What is required:
With the pictures left out, copy the listing below exactly.

Given material:

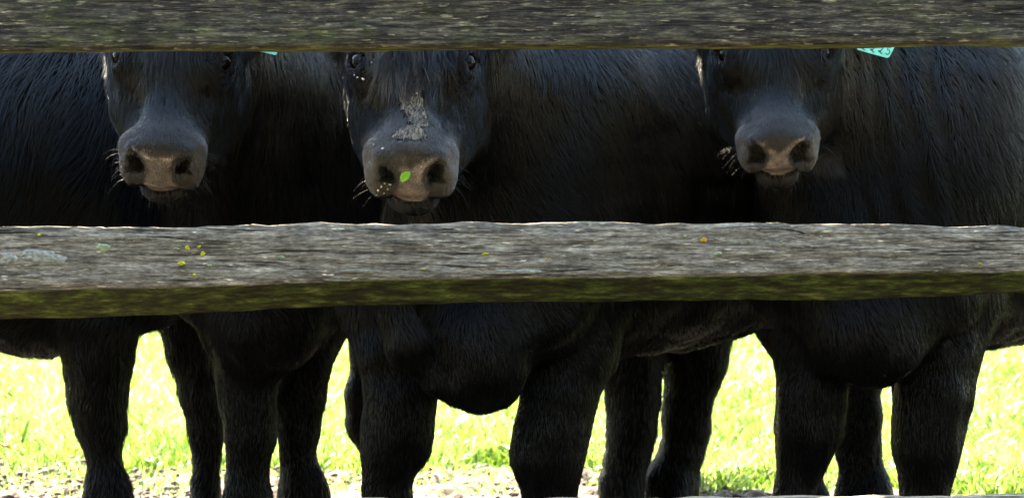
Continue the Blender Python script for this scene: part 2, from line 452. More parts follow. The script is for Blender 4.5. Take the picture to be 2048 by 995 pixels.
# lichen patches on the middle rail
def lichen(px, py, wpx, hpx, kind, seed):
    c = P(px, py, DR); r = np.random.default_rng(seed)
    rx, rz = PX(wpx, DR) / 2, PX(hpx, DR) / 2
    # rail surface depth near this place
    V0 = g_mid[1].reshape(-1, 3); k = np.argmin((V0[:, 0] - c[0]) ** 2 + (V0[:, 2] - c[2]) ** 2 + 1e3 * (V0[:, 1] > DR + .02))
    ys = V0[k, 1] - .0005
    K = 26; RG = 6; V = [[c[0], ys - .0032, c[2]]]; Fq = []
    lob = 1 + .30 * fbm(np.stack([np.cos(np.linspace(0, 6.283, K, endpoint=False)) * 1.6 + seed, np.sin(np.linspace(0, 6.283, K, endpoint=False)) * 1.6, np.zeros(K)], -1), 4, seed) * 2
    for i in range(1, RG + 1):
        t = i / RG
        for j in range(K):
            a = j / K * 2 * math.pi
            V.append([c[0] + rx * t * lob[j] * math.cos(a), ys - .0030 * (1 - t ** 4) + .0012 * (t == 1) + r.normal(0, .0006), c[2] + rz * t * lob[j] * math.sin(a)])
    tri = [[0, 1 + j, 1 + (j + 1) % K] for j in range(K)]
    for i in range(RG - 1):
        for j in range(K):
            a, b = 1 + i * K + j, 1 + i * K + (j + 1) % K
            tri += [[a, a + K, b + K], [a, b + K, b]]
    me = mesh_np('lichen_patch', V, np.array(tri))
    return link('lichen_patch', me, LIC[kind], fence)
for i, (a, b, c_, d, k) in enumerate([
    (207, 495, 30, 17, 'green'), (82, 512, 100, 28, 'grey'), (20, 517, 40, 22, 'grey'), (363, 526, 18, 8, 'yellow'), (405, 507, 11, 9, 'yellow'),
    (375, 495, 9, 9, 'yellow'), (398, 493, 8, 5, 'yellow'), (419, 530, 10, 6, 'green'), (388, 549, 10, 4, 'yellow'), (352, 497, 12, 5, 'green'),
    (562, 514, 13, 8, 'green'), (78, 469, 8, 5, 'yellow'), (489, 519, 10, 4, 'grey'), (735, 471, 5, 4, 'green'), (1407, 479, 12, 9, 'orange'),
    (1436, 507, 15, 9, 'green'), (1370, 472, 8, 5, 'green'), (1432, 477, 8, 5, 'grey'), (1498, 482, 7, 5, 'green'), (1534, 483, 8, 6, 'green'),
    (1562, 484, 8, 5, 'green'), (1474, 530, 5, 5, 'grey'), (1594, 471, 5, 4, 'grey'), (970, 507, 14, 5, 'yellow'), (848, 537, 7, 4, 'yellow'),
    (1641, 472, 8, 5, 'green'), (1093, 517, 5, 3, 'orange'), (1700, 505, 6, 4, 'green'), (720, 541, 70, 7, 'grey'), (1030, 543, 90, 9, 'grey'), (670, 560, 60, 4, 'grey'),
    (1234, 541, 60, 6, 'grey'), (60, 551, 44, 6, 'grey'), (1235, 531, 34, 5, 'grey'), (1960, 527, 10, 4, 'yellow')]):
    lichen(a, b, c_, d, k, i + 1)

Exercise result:
Continue the Blender Python script for this scene: part 2, from line 452. More parts follow. The script is for Blender 4.5. Take the picture to be 2048 by 995 pixels.
# lichen patches on the middle rail
def lichen(px, py, wpx, hpx, kind, seed):
    c = P(px, py, DR); r = np.random.default_rng(seed)
    rx, rz = PX(wpx, DR) / 2, PX(hpx, DR) / 2
    # rail surface depth near this place
    V0 = g_mid[1].reshape(-1, 3); k = np.argmin((V0[:, 0] - c[0]) ** 2 + (V0[:, 2] - c[2]) ** 2 + 1e3 * (V0[:, 1] > DR + .02))
    ys = V0[k, 1] - .0005
    K = 26; RG = 6; V = [[c[0], ys - .0032, c[2]]]; Fq = []
    lob = 1 + .30 * fbm(np.stack([np.cos(np.linspace(0, 6.283, K, endpoint=False)) * 1.6 + seed, np.sin(np.linspace(0, 6.283, K, endpoint=False)) * 1.6, np.zeros(K)], -1), 4, seed) * 2
    for i in range(1, RG + 1):
        t = i / RG
        for j in range(K):
            a = j / K * 2 * math.pi
            V.append([c[0] + rx * t * lob[j] * math.cos(a), ys - .0030 * (1 - t ** 4) + .0012 * (t == 1) + r.normal(0, .0006), c[2] + rz * t * lob[j] * math.sin(a)])
    tri = [[0, 1 + j, 1 + (j + 1) % K] for j in range(K)]
    for i in range(RG - 1):
        for j in range(K):
            a, b = 1 + i * K + j, 1 + i * K + (j + 1) % K
            tri += [[a, a + K, b + K], [a, b + K, b]]
    me = mesh_np('lichen_patch', V, np.array(tri))
    return link('lichen_patch', me, LIC[kind], fence)
for i, (a, b, c_, d, k) in enumerate([
    (207, 495, 30, 17, 'green'), (82, 512, 100, 28, 'grey'), (20, 517, 40, 22, 'grey'), (363, 526, 18, 8, 'yellow'), (405, 507, 11, 9, 'yellow'),
    (375, 495, 9, 9, 'yellow'), (398, 493, 8, 5, 'yellow'), (419, 530, 10, 6, 'green'), (388, 549, 10, 4, 'yellow'), (352, 497, 12, 5, 'green'),
    (562, 514, 13, 8, 'green'), (78, 469, 8, 5, 'yellow'), (489, 519, 10, 4, 'grey'), (735, 471, 5, 4, 'green'), (1407, 479, 12, 9, 'orange'),
    (1436, 507, 15, 9, 'green'), (1370, 472, 8, 5, 'green'), (1432, 477, 8, 5, 'grey'), (1498, 482, 7, 5, 'green'), (1534, 483, 8, 6, 'green'),
    (1562, 484, 8, 5, 'green'), (1474, 530, 5, 5, 'grey'), (1594, 471, 5, 4, 'grey'), (970, 507, 14, 5, 'yellow'), (848, 537, 7, 4, 'yellow'),
    (1641, 472, 8, 5, 'green'), (1093, 517, 5, 3, 'orange'), (1700, 505, 6, 4, 'green'), (720, 541, 70, 7, 'grey'), (1030, 543, 90, 9, 'grey'), (670, 560, 60, 4, 'grey'),
    (1234, 541, 60, 6, 'grey'), (60, 551, 44, 6, 'grey'), (1235, 531, 34, 5, 'grey'), (1960, 527, 10, 4, 'yellow')]):
    lichen(a, b, c_, d, k, i + 1)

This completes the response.